The US Department of Justice (DoJ) will reportedly investigate whether quality control issues at Boeing, that likely led to the blow out of a door plug on an Alaska Airlines flight, may form a case for criminal prosecution.
While there were no serious injuries after the incident on a 737 MAX 9 aircraft, the DoJ is investigating whether the event violates a 2021 deferred-prosecution agreement.
First reported by Bloomberg, the DoJ review comes as the incident on 5 January occurred just two days before the agreement would have expired and the charge of conspiracy to defraud the United States could have been dismissed.
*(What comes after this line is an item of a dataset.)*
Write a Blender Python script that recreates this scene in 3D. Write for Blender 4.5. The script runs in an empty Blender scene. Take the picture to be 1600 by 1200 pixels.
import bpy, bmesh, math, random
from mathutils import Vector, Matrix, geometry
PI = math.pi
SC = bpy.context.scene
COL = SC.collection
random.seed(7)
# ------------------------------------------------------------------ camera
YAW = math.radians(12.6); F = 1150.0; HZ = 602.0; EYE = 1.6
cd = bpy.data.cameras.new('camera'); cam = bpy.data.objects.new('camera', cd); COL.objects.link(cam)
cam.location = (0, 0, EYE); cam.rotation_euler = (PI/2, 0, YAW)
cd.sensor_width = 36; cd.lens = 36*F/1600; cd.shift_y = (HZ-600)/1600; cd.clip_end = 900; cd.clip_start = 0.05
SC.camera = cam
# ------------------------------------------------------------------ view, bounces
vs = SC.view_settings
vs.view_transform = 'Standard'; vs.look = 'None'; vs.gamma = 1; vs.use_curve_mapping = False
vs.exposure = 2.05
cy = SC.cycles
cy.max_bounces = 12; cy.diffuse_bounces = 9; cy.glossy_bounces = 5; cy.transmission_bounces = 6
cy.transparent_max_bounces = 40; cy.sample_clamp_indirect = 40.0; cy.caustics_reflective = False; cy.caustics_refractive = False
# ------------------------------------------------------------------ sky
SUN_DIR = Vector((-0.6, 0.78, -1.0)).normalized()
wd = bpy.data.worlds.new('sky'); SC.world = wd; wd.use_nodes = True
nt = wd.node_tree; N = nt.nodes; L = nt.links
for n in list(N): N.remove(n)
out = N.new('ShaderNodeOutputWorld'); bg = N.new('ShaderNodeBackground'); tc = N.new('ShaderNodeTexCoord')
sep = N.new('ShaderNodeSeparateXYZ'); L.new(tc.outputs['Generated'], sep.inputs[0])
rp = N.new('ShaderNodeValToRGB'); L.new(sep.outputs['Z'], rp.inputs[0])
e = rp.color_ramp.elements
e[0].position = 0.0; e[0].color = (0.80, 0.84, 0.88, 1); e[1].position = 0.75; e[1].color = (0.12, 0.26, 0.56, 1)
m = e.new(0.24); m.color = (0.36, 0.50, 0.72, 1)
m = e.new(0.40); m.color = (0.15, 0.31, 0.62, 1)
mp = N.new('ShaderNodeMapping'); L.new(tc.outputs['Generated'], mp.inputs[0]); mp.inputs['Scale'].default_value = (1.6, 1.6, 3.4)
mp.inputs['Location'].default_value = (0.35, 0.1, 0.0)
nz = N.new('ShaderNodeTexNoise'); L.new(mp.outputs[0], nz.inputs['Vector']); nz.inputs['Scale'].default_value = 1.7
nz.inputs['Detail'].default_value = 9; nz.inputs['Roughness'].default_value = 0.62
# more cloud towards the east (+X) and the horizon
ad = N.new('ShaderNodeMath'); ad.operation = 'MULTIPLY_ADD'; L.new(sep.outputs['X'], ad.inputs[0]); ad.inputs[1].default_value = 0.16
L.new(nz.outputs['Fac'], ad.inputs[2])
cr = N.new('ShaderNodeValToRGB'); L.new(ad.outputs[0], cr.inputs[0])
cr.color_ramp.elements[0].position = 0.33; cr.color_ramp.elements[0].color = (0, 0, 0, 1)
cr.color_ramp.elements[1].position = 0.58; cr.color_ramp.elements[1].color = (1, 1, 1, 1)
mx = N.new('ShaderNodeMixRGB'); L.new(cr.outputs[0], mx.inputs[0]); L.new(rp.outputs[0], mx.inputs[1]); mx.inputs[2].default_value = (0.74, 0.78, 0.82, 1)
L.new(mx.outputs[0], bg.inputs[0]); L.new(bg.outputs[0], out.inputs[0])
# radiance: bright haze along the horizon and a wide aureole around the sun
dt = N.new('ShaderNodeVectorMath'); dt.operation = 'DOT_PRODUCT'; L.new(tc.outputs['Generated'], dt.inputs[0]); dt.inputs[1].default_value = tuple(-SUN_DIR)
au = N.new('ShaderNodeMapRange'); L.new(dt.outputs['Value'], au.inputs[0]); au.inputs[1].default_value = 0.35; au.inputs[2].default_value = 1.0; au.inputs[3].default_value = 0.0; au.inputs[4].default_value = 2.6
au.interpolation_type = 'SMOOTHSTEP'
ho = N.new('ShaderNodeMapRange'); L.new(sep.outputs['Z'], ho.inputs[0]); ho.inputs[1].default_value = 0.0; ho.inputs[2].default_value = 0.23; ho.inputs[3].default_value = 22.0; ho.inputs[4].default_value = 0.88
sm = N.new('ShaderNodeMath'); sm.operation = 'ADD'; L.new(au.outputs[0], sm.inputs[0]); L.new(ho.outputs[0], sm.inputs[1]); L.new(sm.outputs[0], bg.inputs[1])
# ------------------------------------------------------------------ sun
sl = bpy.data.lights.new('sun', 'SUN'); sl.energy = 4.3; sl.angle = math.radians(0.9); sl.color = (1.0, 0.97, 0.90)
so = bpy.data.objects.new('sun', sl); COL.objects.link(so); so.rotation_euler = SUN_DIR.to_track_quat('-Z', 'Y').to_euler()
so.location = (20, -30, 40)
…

The $2.5bn deal signed by Boeing and the DoJ was negotiated after the deaths of 346 people across two crashes involving 737 MAX aircraft, and included a criminal penalty of $243.6m, a $500m victim beneficiaries fund, and $1.77bn in compensation for Boeing’s airline customers.
The agreement held the US manufacturer to a compliance programme designed to ensure issues were not hidden from the Federal Aviation Administration (FAA) during the aircraft certification process, after Boeing admitted its employees had hidden information about a faulty Manoeuvring Characteristics Augmentation System from regulators.
All 737 MAXs were grounded for 20 months after the two incidents involving a Lion Air flight in Indonesia in 2018 and an Ethiopian Airlines flight in Ethiopia in 2019, and the FAA subsequently changed its certification policies to include a greater focus on flight control systems.
More recently, a preliminary report from the National Transportation Safety Board’s investigation into the cause of the blow out incident found that the aircraft involved had likely left Boeing’s factory in Renton, Washington with key safety bolts missing from the affected door plug.
As a result, Boeing has recently overseen a shakeup of its 737 MAX programme leadership, including the ousting of chief Ed Clark and the creation of a new Senior VP for Quality at Boeing Commercial Airplanes position, and has also stepped up oversight of its 737 production line.
However, a recent FAA report describing the implementation of safety culture at the manufacturer as “inadequate and confusing” means questions over its quality control are likely to persist, with the company required to produce an action plan to address concerns within 90 days.
The DoJ’s fraud section now has six months to determine whether it believes Boeing complied with the conditions of the prosecution-deferment deal, after which it will have to seek court approval to sign off on the end of the deal.